__Task objective__
Return each line of the material verbatim.

========================================

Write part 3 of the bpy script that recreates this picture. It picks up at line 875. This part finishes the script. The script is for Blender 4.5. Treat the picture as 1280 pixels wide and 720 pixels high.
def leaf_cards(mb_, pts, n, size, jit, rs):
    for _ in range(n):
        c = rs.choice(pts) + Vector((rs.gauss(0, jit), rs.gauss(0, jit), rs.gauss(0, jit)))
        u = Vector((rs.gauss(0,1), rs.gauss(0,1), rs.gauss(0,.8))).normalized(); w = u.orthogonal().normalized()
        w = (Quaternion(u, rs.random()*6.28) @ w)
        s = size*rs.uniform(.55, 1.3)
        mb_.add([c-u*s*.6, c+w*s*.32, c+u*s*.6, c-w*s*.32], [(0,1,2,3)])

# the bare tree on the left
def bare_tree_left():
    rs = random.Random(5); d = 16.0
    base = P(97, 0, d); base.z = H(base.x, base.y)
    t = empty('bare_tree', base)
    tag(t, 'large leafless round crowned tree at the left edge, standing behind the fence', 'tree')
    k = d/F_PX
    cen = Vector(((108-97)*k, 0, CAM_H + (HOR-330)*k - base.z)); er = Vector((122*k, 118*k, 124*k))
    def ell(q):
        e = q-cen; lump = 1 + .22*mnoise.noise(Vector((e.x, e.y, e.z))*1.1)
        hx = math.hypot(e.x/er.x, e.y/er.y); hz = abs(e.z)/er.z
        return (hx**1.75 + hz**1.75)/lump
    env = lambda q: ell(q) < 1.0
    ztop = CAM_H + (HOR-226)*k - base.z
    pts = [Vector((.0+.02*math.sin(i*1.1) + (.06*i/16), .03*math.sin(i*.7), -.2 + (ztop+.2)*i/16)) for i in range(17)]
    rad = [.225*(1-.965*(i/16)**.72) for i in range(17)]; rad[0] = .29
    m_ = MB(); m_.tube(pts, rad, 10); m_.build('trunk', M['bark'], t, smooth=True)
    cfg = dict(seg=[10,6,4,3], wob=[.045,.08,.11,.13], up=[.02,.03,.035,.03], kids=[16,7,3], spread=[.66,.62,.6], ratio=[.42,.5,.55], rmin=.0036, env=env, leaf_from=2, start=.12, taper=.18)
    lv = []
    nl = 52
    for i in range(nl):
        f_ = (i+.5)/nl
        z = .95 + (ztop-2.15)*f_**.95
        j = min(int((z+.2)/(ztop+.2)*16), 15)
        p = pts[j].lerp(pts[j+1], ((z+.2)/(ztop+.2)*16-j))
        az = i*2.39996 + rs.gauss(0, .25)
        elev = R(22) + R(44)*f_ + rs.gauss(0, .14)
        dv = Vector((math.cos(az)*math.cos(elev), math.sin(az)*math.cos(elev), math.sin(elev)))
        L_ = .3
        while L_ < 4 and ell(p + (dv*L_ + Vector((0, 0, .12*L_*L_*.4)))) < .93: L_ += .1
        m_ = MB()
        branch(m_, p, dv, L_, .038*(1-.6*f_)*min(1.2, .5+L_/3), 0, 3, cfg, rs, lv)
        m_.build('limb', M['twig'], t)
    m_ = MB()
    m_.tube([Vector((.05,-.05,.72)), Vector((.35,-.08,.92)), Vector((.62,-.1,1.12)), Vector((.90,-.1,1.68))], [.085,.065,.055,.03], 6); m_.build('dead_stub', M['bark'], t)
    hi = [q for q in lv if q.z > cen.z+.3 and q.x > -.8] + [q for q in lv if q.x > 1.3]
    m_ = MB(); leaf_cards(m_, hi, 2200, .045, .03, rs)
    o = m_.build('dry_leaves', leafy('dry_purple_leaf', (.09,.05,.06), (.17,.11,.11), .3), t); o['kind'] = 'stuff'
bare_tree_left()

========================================

__Correct output__
Write part 3 of the bpy script that recreates this picture. It picks up at line 875. This part finishes the script. The script is for Blender 4.5. Treat the picture as 1280 pixels wide and 720 pixels high.
def leaf_cards(mb_, pts, n, size, jit, rs):
    for _ in range(n):
        c = rs.choice(pts) + Vector((rs.gauss(0, jit), rs.gauss(0, jit), rs.gauss(0, jit)))
        u = Vector((rs.gauss(0,1), rs.gauss(0,1), rs.gauss(0,.8))).normalized(); w = u.orthogonal().normalized()
        w = (Quaternion(u, rs.random()*6.28) @ w)
        s = size*rs.uniform(.55, 1.3)
        mb_.add([c-u*s*.6, c+w*s*.32, c+u*s*.6, c-w*s*.32], [(0,1,2,3)])

# the bare tree on the left
def bare_tree_left():
    rs = random.Random(5); d = 16.0
    base = P(97, 0, d); base.z = H(base.x, base.y)
    t = empty('bare_tree', base)
    tag(t, 'large leafless round crowned tree at the left edge, standing behind the fence', 'tree')
    k = d/F_PX
    cen = Vector(((108-97)*k, 0, CAM_H + (HOR-330)*k - base.z)); er = Vector((122*k, 118*k, 124*k))
    def ell(q):
        e = q-cen; lump = 1 + .22*mnoise.noise(Vector((e.x, e.y, e.z))*1.1)
        hx = math.hypot(e.x/er.x, e.y/er.y); hz = abs(e.z)/er.z
        return (hx**1.75 + hz**1.75)/lump
    env = lambda q: ell(q) < 1.0
    ztop = CAM_H + (HOR-226)*k - base.z
    pts = [Vector((.0+.02*math.sin(i*1.1) + (.06*i/16), .03*math.sin(i*.7), -.2 + (ztop+.2)*i/16)) for i in range(17)]
    rad = [.225*(1-.965*(i/16)**.72) for i in range(17)]; rad[0] = .29
    m_ = MB(); m_.tube(pts, rad, 10); m_.build('trunk', M['bark'], t, smooth=True)
    cfg = dict(seg=[10,6,4,3], wob=[.045,.08,.11,.13], up=[.02,.03,.035,.03], kids=[16,7,3], spread=[.66,.62,.6], ratio=[.42,.5,.55], rmin=.0036, env=env, leaf_from=2, start=.12, taper=.18)
    lv = []
    nl = 52
    for i in range(nl):
        f_ = (i+.5)/nl
        z = .95 + (ztop-2.15)*f_**.95
        j = min(int((z+.2)/(ztop+.2)*16), 15)
        p = pts[j].lerp(pts[j+1], ((z+.2)/(ztop+.2)*16-j))
        az = i*2.39996 + rs.gauss(0, .25)
        elev = R(22) + R(44)*f_ + rs.gauss(0, .14)
        dv = Vector((math.cos(az)*math.cos(elev), math.sin(az)*math.cos(elev), math.sin(elev)))
        L_ = .3
        while L_ < 4 and ell(p + (dv*L_ + Vector((0, 0, .12*L_*L_*.4)))) < .93: L_ += .1
        m_ = MB()
        branch(m_, p, dv, L_, .038*(1-.6*f_)*min(1.2, .5+L_/3), 0, 3, cfg, rs, lv)
        m_.build('limb', M['twig'], t)
    m_ = MB()
    m_.tube([Vector((.05,-.05,.72)), Vector((.35,-.08,.92)), Vector((.62,-.1,1.12)), Vector((.90,-.1,1.68))], [.085,.065,.055,.03], 6); m_.build('dead_stub', M['bark'], t)
    hi = [q for q in lv if q.z > cen.z+.3 and q.x > -.8] + [q for q in lv if q.x > 1.3]
    m_ = MB(); leaf_cards(m_, hi, 2200, .045, .03, rs)
    o = m_.build('dry_leaves', leafy('dry_purple_leaf', (.09,.05,.06), (.17,.11,.11), .3), t); o['kind'] = 'stuff'
bare_tree_left()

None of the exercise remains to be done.